The main simulator gives users a choice of portfolio: US stocks, international stocks, and bonds. Moreover, the main choice in the portfolio is the proportion of stocks and bonds. In the newest version, we allowed this proportion to vary and not to be fixed throughout these simulated years. For example, at the start of 30 years, the stock/bond split can be 80/20, and at the end, 50/50. This is done to make room for retirement planning. Usually, people choose to invest more in risky assets at the start of their savings journey, and to make it less risky when they become closer to retirement. Within retirement, it is wise to do the converse: Invest in bonds less and less as you progress through the retirement.
Some users might be confused by this variability. In addition to options for withdrawals/contributions, this can be challenging to navigate. In practice, most users care about only a few modes: saving before retirement and living in retirement. To this end, I created a simplified version with the following options:
Risk Tolerance: High (Assertive), Mid (Moderate), Low (Conservative)
Your Goal:
- Lump-Sum Investing: invest initial wealth, amount provided by user, and do not contribute annually
- Regular Savings: start with zero wealth, contribute annually a fixed nominal amount, provided by user, which grows 3% annually
- Retirement Spending: invest initial wealth, amount provided by user, and withdraw annually fixed nominal amount, initially it is 4% of the initial wealth, according to the celebrated 4% retirement rule, and grows 4% annually
Why choose 3% annual increase for annual contributions and 4% annual increase for annual withdrawals?
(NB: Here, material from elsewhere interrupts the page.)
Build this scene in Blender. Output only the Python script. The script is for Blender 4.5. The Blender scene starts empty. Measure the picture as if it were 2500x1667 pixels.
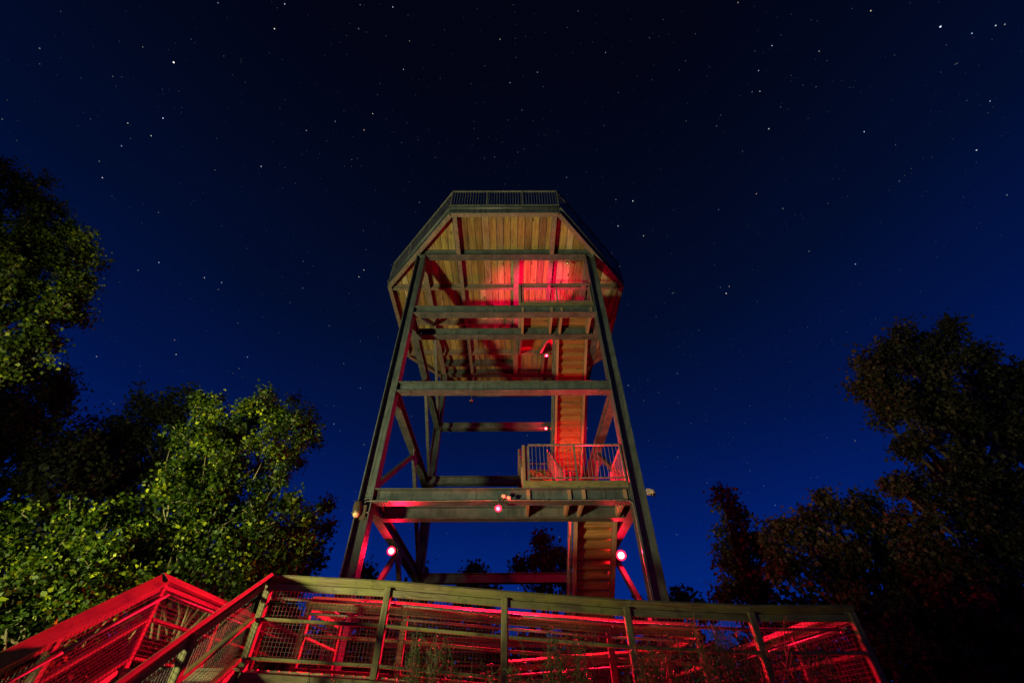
import bpy, bmesh, math, random
import numpy as np
from mathutils import Matrix, Vector
random.seed(7)
rng = np.random.default_rng(11)
S = bpy.context.scene
COL = S.collection
H = 1.0                      # eye height above the ground; all numbers below are metres relative to the eye
GZ = -1.0                    # ground, relative to the eye

# ------------------------------------------------------------------ camera
TH, YAW, ROLL = 0.7379, -0.0026, -0.0049
c_, s_ = math.cos(TH), math.sin(TH)
r_ = Vector((1, 0, 0)); u_ = Vector((0, -s_, c_)); f_ = Vector((0, c_, s_))
Rz = Matrix.Rotation(YAW, 3, 'Z')
r_, u_, f_ = Rz @ r_, Rz @ u_, Rz @ f_
cr, sr = math.cos(ROLL), math.sin(ROLL)
r_, u_ = cr * r_ + sr * u_, -sr * r_ + cr * u_
FPX = 1044.865
cam = bpy.data.cameras.new('camera'); camo = bpy.data.objects.new('camera', cam); COL.objects.link(camo)
cam.sensor_width = 36.0; cam.lens = FPX / 2500 * 36.0; cam.clip_end = 8000; cam.clip_start = 0.05
M3 = Matrix((r_, u_, -f_)).transposed()
camo.matrix_world = Matrix.Translation((0, 0, H)) @ M3.to_4x4()
S.camera = camo

def at(x, y, X=None, Y=None, Z=None):
    """point (relative to the eye) seen at a pixel of the 2500 wide photograph, on a given plane"""
    d = r_ * ((x - 1250) / FPX) + u_ * ((833.5 - y) / FPX) + f_
    t = X / d.x if X is not None else Y / d.y if Y is not None else Z / d.z
    return d * t

# ------------------------------------------------------------------ world: night sky
W = bpy.data.worlds.new('World'); S.world = W; W.use_nodes = True
nt = W.node_tree; nt.nodes.clear()
out = nt.nodes.new('ShaderNodeOutputWorld'); bg = nt.nodes.new('ShaderNodeBackground')
tc = nt.nodes.new('ShaderNodeTexCoord'); sx = nt.nodes.new('ShaderNodeSeparateXYZ')
ramp = nt.nodes.new('ShaderNodeValToRGB'); nz = nt.nodes.new('ShaderNodeTexNoise'); ma = nt.nodes.new('ShaderNodeMath')
nz.inputs['Scale'].default_value = 1.6; nz.inputs['Detail'].default_value = 3
ma.operation = 'MULTIPLY_ADD'; ma.inputs[1].default_value = 0.16
sub = nt.nodes.new('ShaderNodeMath'); sub.operation = 'SUBTRACT'; sub.inputs[1].default_value = 0.08
nt.links.new(tc.outputs['Generated'], sx.inputs[0]); nt.links.new(tc.outputs['Generated'], nz.inputs['Vector'])
nt.links.new(nz.outputs['Fac'], ma.inputs[0]); nt.links.new(sx.outputs['Z'], ma.inputs[2])
nt.links.new(ma.outputs[0], sub.inputs[0]); nt.links.new(sub.outputs[0], ramp.inputs['Fac'])
nt.links.new(ramp.outputs['Color'], bg.inputs['Color']); nt.links.new(bg.outputs[0], out.inputs['Surface'])
e = ramp.color_ramp.elements
SKY = [(0.0, (0.0006, 0.026, 0.23)), (0.2, (0.0005, 0.0175, 0.185)), (0.36, (0.0005, 0.0100, 0.108)), (0.5, (0.0005, 0.0062, 0.056)),
       (0.66, (0.0006, 0.0040, 0.026)), (0.80, (0.0006, 0.0025, 0.0135)), (0.93, (0.0007, 0.0014, 0.0072)), (1.0, (0.0007, 0.0011, 0.0055))]
while len(e) < len(SKY): e.new(0.5)
for el, (p, c) in zip(e, SKY): el.position = p; el.color = (*c, 1)
bg.inputs['Strength'].default_value = 1.0

S.view_settings.view_transform = 'Standard'; S.view_settings.look = 'None'
S.view_settings.exposure = 0.0; S.view_settings.gamma = 1.0; S.view_settings.use_curve_mapping = False
S.cycles.use_denoising = True
S.cycles.max_bounces = 6; S.cycles.diffuse_bounces = 3; S.cycles.glossy_bounces = 2; S.cycles.transmission_bounces = 3; S.cycles.transparent_max_bounces = 4
S.cycles.sample_clamp_indirect = 4.0

FLOOD_POS = Vector((-8.2, 0.8, 0.4 - H)); FLOOD_AIM = Vector((-1.0, 14.0, 14.5)); FLOOD_POWER = 12800.0
FLOOD_COL = (1.0, 0.93, 0.42)
RED = (1.0, 0.005, 0.034)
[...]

Historically, inflation was running around 3% annually in 1928-2024. We consider only nominal (not inflation-adjusted) returns, because we could not model inflation-adjusted version of corporate bond returns. Thus we need some compensation for inflation.
Below, we provide the split between stocks and bonds: stocks/bonds. Stocks include both USA and international.
Lump-Sum Investing and Regular Savings:
- Conservative: 60/40 constant during simulation
- Moderate: 90/10 at the start, 60/40 at the end, linear during simulation
- Assertive: 90/10 constant during simulation
Retirement Spending:
- Conservative: 60/40 constant during simulation
- Moderate: 60/40 at the start, 90/10 at the end, linear during simulation
- Assertive: 90/10 constant during simulation
Other than that, in this simulator the user can choose the number of years, wealth (initial investment in case of lump-sum investing or retirement spending, or annual investment in case of regular savings), but not growth rate.